As far as I know, no. The ability to delete comes with the permission to write so the only way to prevent a user from deleting would be to only give read permission.
Untrue. While slightly complex, NTFS permissions allow for implementing some the most precise access rules any OS out there has to offer.
Move is fundamentally a copy + deleting the original, so if you deny delete automatically you deny move (but can still copy).
Tested and approved. If you can't delete a file, it's safe to say you can't move it either.
Writing to a file and modifying it can be nearly equal to deleting. If a user is able to modify a file, he can always remove the whole content, leaving a 0 bytes file. Technically not deleted, but still useless in practice.

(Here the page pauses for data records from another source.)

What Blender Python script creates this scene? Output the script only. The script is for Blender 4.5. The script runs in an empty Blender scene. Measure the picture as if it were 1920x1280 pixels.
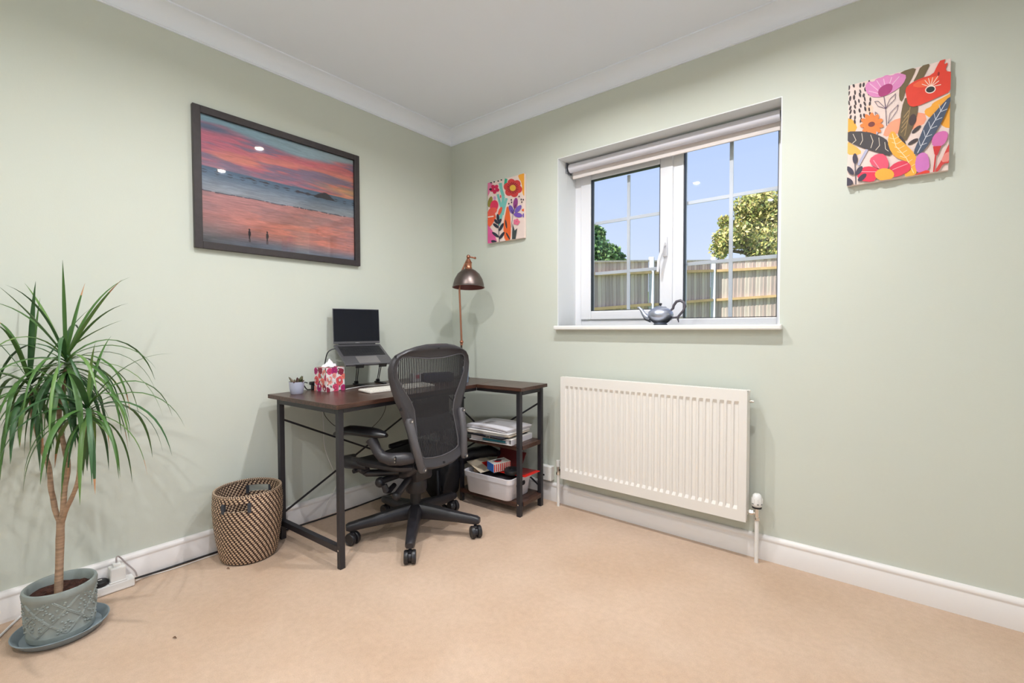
import bpy, bmesh, math, random
import numpy as np
from mathutils import Vector, Matrix
random.seed(7); RNG = np.random.RandomState(7)
SC = bpy.context.scene
COL = SC.collection
PI = math.pi

# ------------------------------------------------------------------ camera
CAM = Vector((2.4633, -2.3437, 1.05)); FPX = 870.38
YAW, PITCH, ROLL = 0.6826, 0.0278, -0.0026
FW = Vector((-math.sin(YAW)*math.cos(PITCH), math.cos(YAW)*math.cos(PITCH), -math.sin(PITCH)))
_r = FW.cross(Vector((0, 0, 1))).normalized(); _u = _r.cross(FW)
RT = _r*math.cos(ROLL)+_u*math.sin(ROLL); UP = _u*math.cos(ROLL)-_r*math.sin(ROLL)
cd = bpy.data.cameras.new('camera'); cam = bpy.data.objects.new('camera', cd); COL.objects.link(cam)
cd.sensor_width = 36; cd.lens = FPX*36/1920; cd.clip_start = 0.05; cd.clip_end = 200
M = Matrix((RT, UP, -FW)).transposed().to_4x4(); M.translation = CAM
cam.matrix_world = M
SC.camera = cam

# ------------------------------------------------------------------ world, sun, exposure
W = bpy.data.worlds.new('sky'); SC.world = W; W.use_nodes = True
nt = W.node_tree; nt.nodes.clear()
tc = nt.nodes.new('ShaderNodeTexCoord'); sx = nt.nodes.new('ShaderNodeSeparateXYZ')
rp = nt.nodes.new('ShaderNodeValToRGB'); bg = nt.nodes.new('ShaderNodeBackground'); ow = nt.nodes.new('ShaderNodeOutputWorld')
nt.links.new(tc.outputs['Generated'], sx.inputs[0]); nt.links.new(sx.outputs['Z'], rp.inputs[0])
nt.links.new(rp.outputs[0], bg.inputs[0]); nt.links.new(bg.outputs[0], ow.inputs[0])
rp.color_ramp.elements[0].position = 0.0; rp.color_ramp.elements[0].color = (0.84, 0.90, 1.0, 1)
e_ = rp.color_ramp.elements.new(.28); e_.color = (0.58, 0.71, 1.0, 1)
rp.color_ramp.elements[-1].position = 0.7; rp.color_ramp.elements[-1].color = (0.38, 0.55, 1.0, 1)
bg.inputs[1].default_value = 1.05
sl = bpy.data.lights.new('sun', 'SUN'); sl.energy = 9.0; sl.angle = 0.01; sl.color = (1, 0.94, 0.84)
so = bpy.data.objects.new('sun', sl); COL.objects.link(so)
so.rotation_euler = Vector((0.30, 0.90, -0.75)).to_track_quat('-Z', 'Y').to_euler()
SC.view_settings.view_transform = 'Standard'; SC.view_settings.look = 'None'
SC.view_settings.exposure = 0.0; SC.view_settings.gamma = 1.0; SC.view_settings.use_curve_mapping = False
DOWNLIGHTS = [(1.31, -.78), (2.09, -.77), (1.02, -1.75), (1.45, -2.85), (2.75, -2.5)]  # first pair follow glass reflections; third added for left wall, others assumed for room light
DL_POWER = 13.2; DL_COLOR = (0.94, 0.96, 1.0)

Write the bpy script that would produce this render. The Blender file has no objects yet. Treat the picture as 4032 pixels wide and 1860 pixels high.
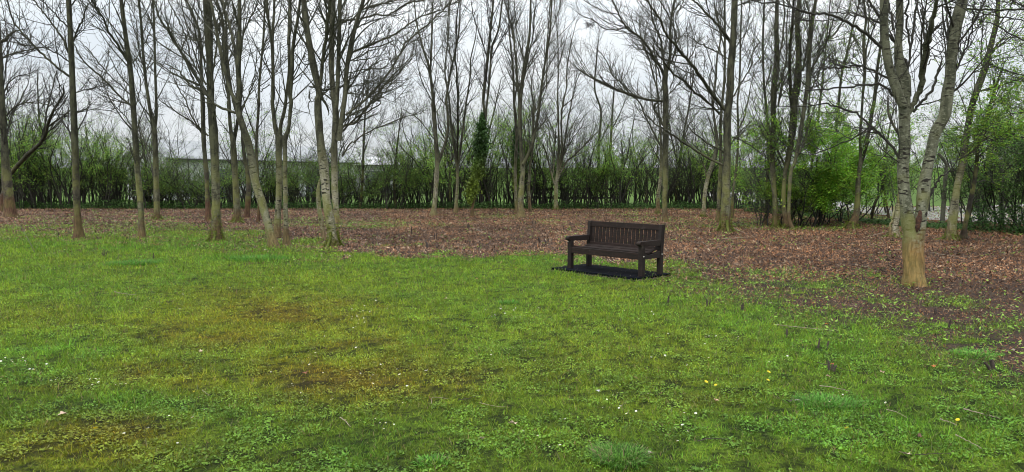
import bpy, math, random
import numpy as np
from mathutils import Vector
sc = bpy.context.scene
COL = sc.collection
RNG = np.random.default_rng(7)
F, CX, CY, HOR, H = 3000.0, 2016.0, 930.0, 700.0, 1.70
TH = math.atan((CY-HOR)/F)
CT, ST = math.cos(TH), math.sin(TH)

# ---------- measured photograph -> world ----------
def ray(px, py):
    u = (px-CX)/F; v = (CY-py)/F
    return np.array([u, CT+ST*v, -ST+CT*v])
def at(px, py, Y):
    r = ray(px, py); t = Y/r[1]
    return np.array([r[0]*t, Y, H+r[2]*t])
def gnd(px, py, z=0.0):
    r = ray(px, py); t = (z-H)/r[2]
    return np.array([r[0]*t, r[1]*t, z])
def to_px(x, y, z=0.0):
    dz = z-H
    f = y*CT-dz*ST; u = y*ST+dz*CT
    f = np.maximum(f, 0.3)
    return CX+F*x/f, CY-F*u/f

# ---------- noise ----------
def _h(ix, iy, s):
    n = (ix*374761393 + iy*668265263 + s*2147483647) & 0xffffffff
    n = ((n ^ (n >> 13))*1274126177) & 0xffffffff
    return ((n ^ (n >> 16)) & 0xffff)/65535.0
def vnoise(x, y, s=0):
    x = np.asarray(x, float); y = np.asarray(y, float)
    ix = np.floor(x).astype(np.int64); iy = np.floor(y).astype(np.int64)
    fx = x-ix; fy = y-iy
    fx = fx*fx*(3-2*fx); fy = fy*fy*(3-2*fy)
    a = _h(ix, iy, s); b = _h(ix+1, iy, s); c = _h(ix, iy+1, s); d = _h(ix+1, iy+1, s)
    return a+(b-a)*fx+(c-a)*fy+(a-b-c+d)*fx*fy
def fbm(x, y, s=0, o=4):
    t = 0; amp = .5; tot = 0
    for i in range(o):
        t = t+amp*vnoise(np.asarray(x)*2**i, np.asarray(y)*2**i, s+i*17); tot += amp; amp *= .55
    return t/tot
def sstep(a, b, x):
    t = np.clip((x-a)/(b-a), 0, 1); return t*t*(3-2*t)

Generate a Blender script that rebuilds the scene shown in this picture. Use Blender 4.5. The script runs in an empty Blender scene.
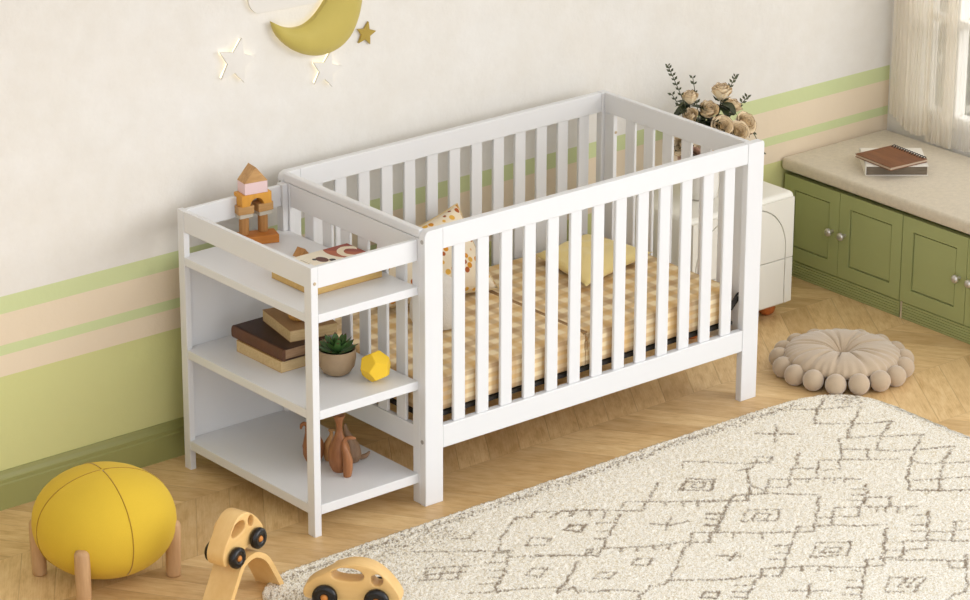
import bpy, bmesh, math, random
import numpy as np
from mathutils import Vector, Matrix, Euler
random.seed(7); rng = np.random.default_rng(7)
S = bpy.context.scene; C = S.collection
PI = math.pi
# ---------------------------------------------------------------- materials
def lin(c):
    return tuple(((v/255)/12.92 if v/255 <= .04045 else ((v/255+.055)/1.055)**2.4) for v in c) + (1,)
class NT:
    def __init__(s, name):
        s.m = bpy.data.materials.new(name); s.m.use_nodes = True
        s.t = s.m.node_tree; s.b = s.t.nodes['Principled BSDF']
    def n(s, typ, **kw):
        x = s.t.nodes.new(typ)
        for k, v in kw.items():
            if k.startswith('i_'):
                kk = k[2:]; x.inputs[int(kk) if kk.isdigit() else kk.replace('_', ' ')].default_value = v
            else: setattr(x, k, v)
        return x
    def l(s, a, b): s.t.links.new(a, b)
    def coord(s, kind='Object', scale=(1, 1, 1), rot=(0, 0, 0)):
        tc = s.n('ShaderNodeTexCoord'); mp = s.n('ShaderNodeMapping')
        mp.inputs['Scale'].default_value = scale; mp.inputs['Rotation'].default_value = rot
        s.l(tc.outputs[kind], mp.inputs[0]); return mp.outputs[0]
    def noise(s, vec, scale, detail=3, rough=.5):
        x = s.n('ShaderNodeTexNoise', i_Scale=scale, i_Detail=detail, i_Roughness=rough); s.l(vec, x.inputs['Vector']); return x.outputs['Fac']
    def mixc(s, fac, a, b, blend='MIX'):
        x = s.n('ShaderNodeMix', data_type='RGBA', blend_type=blend)
        for sock, v in ((x.inputs[0], fac), (x.inputs[6], a), (x.inputs[7], b)):
            if isinstance(v, bpy.types.NodeSocket): s.l(v, sock)
            else: sock.default_value = v
        return x.outputs[2]
    def math(s, op, a, b=0, clamp=False):
        x = s.n('ShaderNodeMath', operation=op, use_clamp=clamp)
        for sock, v in ((x.inputs[0], a), (x.inputs[1], b)):
            if isinstance(v, bpy.types.NodeSocket): s.l(v, sock)
            else: sock.default_value = v
        return x.outputs[0]
    def mrange(s, v, a, b, c=0, d=1):
        x = s.n('ShaderNodeMapRange', i_1=a, i_2=b, i_3=c, i_4=d); s.l(v, x.inputs[0]); return x.outputs[0]
    def ramp(s, fac, stops, interp='LINEAR'):
        x = s.n('ShaderNodeValToRGB'); x.color_ramp.interpolation = interp; e = x.color_ramp.elements
        while len(e) < len(stops): e.new(.5)
        for q, (p, c) in zip(e, stops): q.position = p; q.color = c
        s.l(fac, x.inputs[0]); return x.outputs[0]
    def bump(s, h, dist=.001, strength=1.0, normal=None):
        x = s.n('ShaderNodeBump', i_Strength=strength, i_Distance=dist); s.l(h, x.inputs['Height']); s.l(x.outputs[0], s.b.inputs['Normal'])
    def col(s, c):
        if isinstance(c, bpy.types.NodeSocket): s.l(c, s.b.inputs['Base Color'])
        else: s.b.inputs['Base Color'].default_value = c
    def rough(s, r, spec=.5): s.b.inputs['Roughness'].default_value = r; s.b.inputs['Specular IOR Level'].default_value = spec
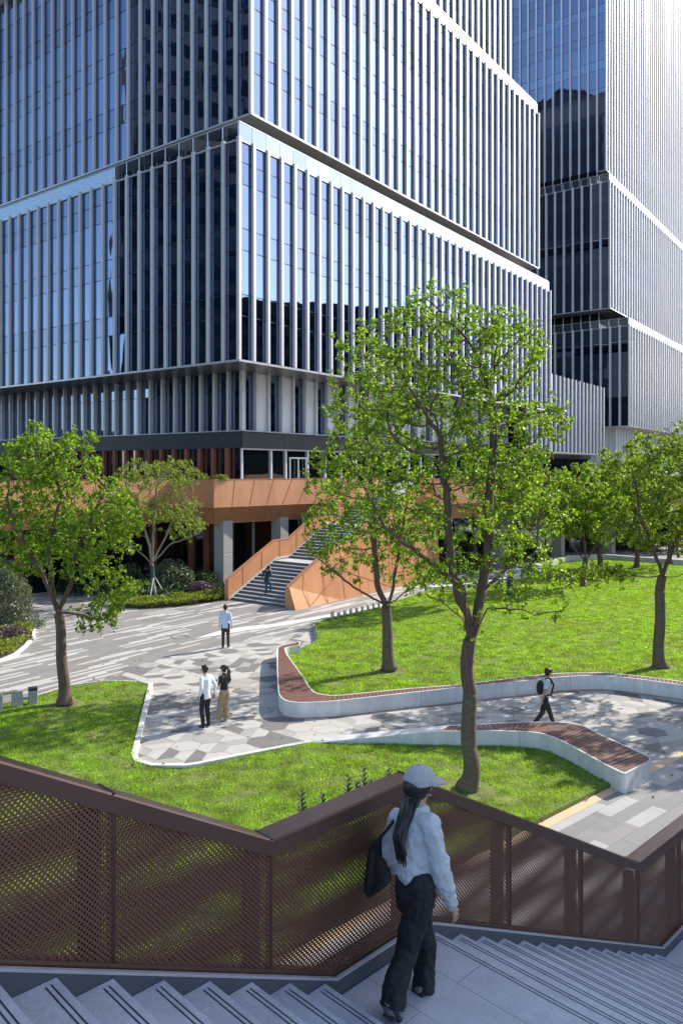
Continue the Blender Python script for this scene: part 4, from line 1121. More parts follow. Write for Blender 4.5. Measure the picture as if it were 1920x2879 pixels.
# tree behind, left of centre
D = 26.8
bm = Vector((at(1095, 1884, D).x, D, .2))
tree(bm, [bm, Z(1090, 1800, D), Z(1085, 1705, D)],
     [[Z(1060, 1640, D, -.3), Z(1050, 1500, D, -.3), Z(1040, 1300, D), Z(1030, 1150, D)], [Z(1105, 1640, D), Z(1130, 1500, D, .4), Z(1150, 1350, D, .4)],
      [Z(1010, 1660, D, -.8), Z(930, 1600, D, -1.2), Z(880, 1560, D, -1.4)], [Z(1160, 1640, D, .4), Z(1220, 1600, D, .8)]],
     [(tuple(at(1040, 1120, D)), (1.7, 1.9, 2.4), 2.6), (tuple(at(1010, 1350, D)), (2.1, 2.0, 1.6), 3), (tuple(at(970, 1540, D)), (1.5, 1.5, 1.0), 1.3), (tuple(at(920, 1480, D)), (1.0, 1.2, .9), .7),
      (tuple(at(1120, 1480, D)), (1.8, 1.8, 1.5), 1.6), (tuple(at(1010, 960, D)), (1.0, 1.0, .8), .5), (tuple(at(1150, 1620, D)), (1.3, 1.2, .5), .5)],
     'tree with dark wrapped trunk in the big lawn, behind the bench corner', 22000, .083, r0=.158, natt=2200, step=.23, wraph=(.02, 2.6), seed=5)
# right tree
D = 26.9
bm = Vector((at(1857, 1880, D).x, D, .2))
tree(bm, [bm, Z(1852, 1800, D), Z(1856, 1700, D), Z(1862, 1620, D)],
     [[Z(1840, 1560, D, -.3), Z(1800, 1450, D, -.3), Z(1780, 1330, D)], [Z(1885, 1560, D), Z(1925, 1470, D, .4), Z(1950, 1330, D, .4)],
      [Z(1800, 1620, D, -.8), Z(1740, 1600, D, -1.2), Z(1680, 1590, D, -1.4)], [Z(1910, 1620, D, .4), Z(1990, 1580, D, .8)]],
     [(tuple(at(1850, 1340, D)), (1.8, 2.0, 1.6), 2.6), (tuple(at(1960, 1300, D)), (1.8, 1.8, 1.6), 1.8), (tuple(at(1790, 1480, D)), (1.5, 1.5, .9), 1.3), (tuple(at(1690, 1620, D)), (1.0, 1.0, .4), .5), (tuple(at(1960, 1500, D)), (1.6, 1.5, .9), 1.3)],
     'leaning-limbed tree at the right edge of the big lawn with a wrapped trunk', 20000, .088, r0=.155, natt=1500, step=.25, wraph=(.02, 2.7), seed=8, leafm='leaf_mid')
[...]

Agreed. If you can write to a file, you virtually have the ability to delete it by erasing the file’s content. A file with
Delete permissions denied but lacking
Write deny is something you’d rarely find.
What's the point in a user being denied only delete permissions to a file if they can overwrite it?
In file properties, go to security tab, then advanced options, then open the user in the list and modify its permissions. Just deny the "delete" option in the list below.
Just denying the
Delete permission on a file is not enough to prevent a user from deleting the file. For the
Delete permission to become effective, two permission changes must be done: along with denying the
Delete permission on the file, the file’s parent folder must also have the
Delete Subfolders and Files permission denied.
Denying a user from deleting an item requires one to change a permission on that item as well as a permission on a folder above it. I’m not entirely sure why the NTFS
Delete permission is unintuitive like this, but my understanding is that a delete operation is an operation performed on a folder, not the actual file.